To: towertalk@contesting.com
Subject: Re: [TowerTalk] Fwd: Re: Re: lightening strike
From: Bill Weinel <tube.radio@gmail.com>
Date: Fri, 12 Jul 2013 08:51:05 -0400
List-post: <towertalk@contesting.com">mailto:towertalk@contesting.com>
On Thursday, July 11, 2013 07:31:59 AM Jim Lux wrote:

> Considering that the overvoltage transient/fields propagate at close to
> the speed of light, the difference in time is more like microseconds for
> any reasonable sized house. (Even the Spelling/Ecclestone 50k square
> foot mansion  is only a few hundred feet across, and that's <1
> microsecond light time)

True... I should have said micro. 
 
> In the steady state case (60 Hz power line falls on the antenna), the
> conductor has to have "low enough" resistance to keep the potential
> difference low enough to be safe.  The code required green wires and
> bonding wires (variously 14, 12, 10, 6, etc.
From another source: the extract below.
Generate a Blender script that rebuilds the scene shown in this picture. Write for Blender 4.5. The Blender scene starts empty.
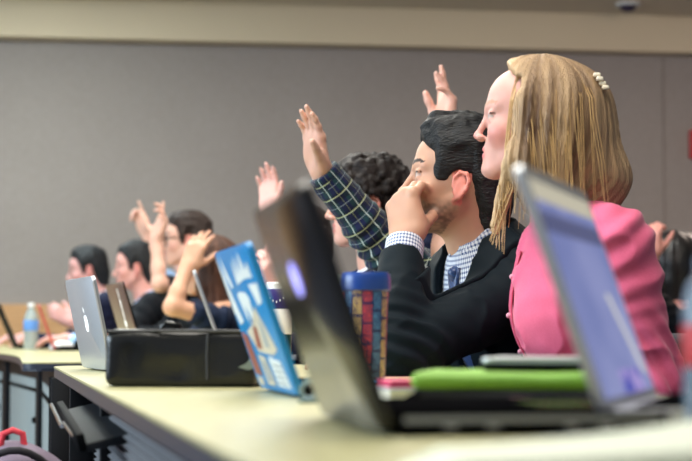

AWG) are more than
> sufficient for this.   Note that the code requires different sizes more
> for mechanical reasons than electrical.
> 
> This is typically either copper strap or large gauge

I prefer strap for mechanical fastening convenience.

> The size is more determined by mechanical concerns: a ground bonding
> wire outside by itself needs to be bigger than one inside a conduit.
> Larger wires are also less likely to "flashover" to adjacent conductors
> because the radius of curvature is larger: a reason to use round wire,
> rather than flat strip, for lightning conductors, by the way.  A 1/4"
> diameter copper wire has a higher breakdown voltage than the edge of a
> 0.020" strip of copper flashing. (5-6 kV vs 1kV)

HV is always more likely to flashover from a sharp edge than a rounded edge. 
However in the specific case of a lightning rise, all ground points bonded to 
strap would hopefully be at the same potential relative to each other (or at 
least a low enough differential to prohibit this from occurring.) In the AC 
case, this would indeed be true.

> The bonding wire needs to be big enough to carry the maximum expected
> fault current without melting.  The worst case for this is not
> lightning, but a local medium voltage power line shorting to your
> wiring, because it could source several hundred amps for seconds, before
> something trips.  Lightning has really high peak currents, but the pulse
> only lasts 50 milliseconds, so there's not much energy dissipated in the
> grounding conductor. (AWG 10 is big enough to handle all but the largest
> lightning strokes without melting)

True. That's why I prefer larger conductors for the 'just in case' scenarios. 
Thanks for the corrections and observations Jim.